Given request
Repeat the material in full. Keep every line exactly as it is.

Source data
------------------------------
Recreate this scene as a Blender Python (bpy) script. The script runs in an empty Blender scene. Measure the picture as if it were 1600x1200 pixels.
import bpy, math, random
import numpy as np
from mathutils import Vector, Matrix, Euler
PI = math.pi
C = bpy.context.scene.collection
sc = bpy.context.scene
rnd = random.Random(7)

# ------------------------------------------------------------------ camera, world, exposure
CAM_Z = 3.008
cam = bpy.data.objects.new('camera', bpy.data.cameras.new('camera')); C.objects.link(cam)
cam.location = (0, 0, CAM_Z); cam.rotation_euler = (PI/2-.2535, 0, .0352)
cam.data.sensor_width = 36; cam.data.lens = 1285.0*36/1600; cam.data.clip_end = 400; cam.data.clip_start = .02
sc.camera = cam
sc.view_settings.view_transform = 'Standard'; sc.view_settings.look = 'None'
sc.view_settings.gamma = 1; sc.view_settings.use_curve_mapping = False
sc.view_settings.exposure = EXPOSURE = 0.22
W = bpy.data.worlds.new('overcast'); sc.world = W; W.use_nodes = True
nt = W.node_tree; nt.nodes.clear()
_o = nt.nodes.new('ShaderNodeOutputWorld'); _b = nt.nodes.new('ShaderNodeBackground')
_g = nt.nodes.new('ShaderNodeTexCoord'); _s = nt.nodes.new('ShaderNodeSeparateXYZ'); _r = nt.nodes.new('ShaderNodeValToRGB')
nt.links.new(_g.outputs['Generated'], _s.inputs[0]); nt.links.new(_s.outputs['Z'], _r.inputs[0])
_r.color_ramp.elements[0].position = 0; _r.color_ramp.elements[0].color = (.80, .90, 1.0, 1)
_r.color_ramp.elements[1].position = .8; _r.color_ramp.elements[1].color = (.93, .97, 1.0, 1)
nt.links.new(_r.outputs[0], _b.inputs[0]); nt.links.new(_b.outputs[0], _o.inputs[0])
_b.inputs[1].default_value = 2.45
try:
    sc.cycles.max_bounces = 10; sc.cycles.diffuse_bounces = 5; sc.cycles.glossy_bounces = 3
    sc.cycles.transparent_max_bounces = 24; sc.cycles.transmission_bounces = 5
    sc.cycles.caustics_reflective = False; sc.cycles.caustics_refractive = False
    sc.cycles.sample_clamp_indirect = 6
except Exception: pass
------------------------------
Full answer
Recreate this scene as a Blender Python (bpy) script. The script runs in an empty Blender scene. Measure the picture as if it were 1600x1200 pixels.
import bpy, math, random
import numpy as np
from mathutils import Vector, Matrix, Euler
PI = math.pi
C = bpy.context.scene.collection
sc = bpy.context.scene
rnd = random.Random(7)

# ------------------------------------------------------------------ camera, world, exposure
CAM_Z = 3.008
cam = bpy.data.objects.new('camera', bpy.data.cameras.new('camera')); C.objects.link(cam)
cam.location = (0, 0, CAM_Z); cam.rotation_euler = (PI/2-.2535, 0, .0352)
cam.data.sensor_width = 36; cam.data.lens = 1285.0*36/1600; cam.data.clip_end = 400; cam.data.clip_start = .02
sc.camera = cam
sc.view_settings.view_transform = 'Standard'; sc.view_settings.look = 'None'
sc.view_settings.gamma = 1; sc.view_settings.use_curve_mapping = False
sc.view_settings.exposure = EXPOSURE = 0.22
W = bpy.data.worlds.new('overcast'); sc.world = W; W.use_nodes = True
nt = W.node_tree; nt.nodes.clear()
_o = nt.nodes.new('ShaderNodeOutputWorld'); _b = nt.nodes.new('ShaderNodeBackground')
_g = nt.nodes.new('ShaderNodeTexCoord'); _s = nt.nodes.new('ShaderNodeSeparateXYZ'); _r = nt.nodes.new('ShaderNodeValToRGB')
nt.links.new(_g.outputs['Generated'], _s.inputs[0]); nt.links.new(_s.outputs['Z'], _r.inputs[0])
_r.color_ramp.elements[0].position = 0; _r.color_ramp.elements[0].color = (.80, .90, 1.0, 1)
_r.color_ramp.elements[1].position = .8; _r.color_ramp.elements[1].color = (.93, .97, 1.0, 1)
nt.links.new(_r.outputs[0], _b.inputs[0]); nt.links.new(_b.outputs[0], _o.inputs[0])
_b.inputs[1].default_value = 2.45
try:
    sc.cycles.max_bounces = 10; sc.cycles.diffuse_bounces = 5; sc.cycles.glossy_bounces = 3
    sc.cycles.transparent_max_bounces = 24; sc.cycles.transmission_bounces = 5
    sc.cycles.caustics_reflective = False; sc.cycles.caustics_refractive = False
    sc.cycles.sample_clamp_indirect = 6
except Exception: pass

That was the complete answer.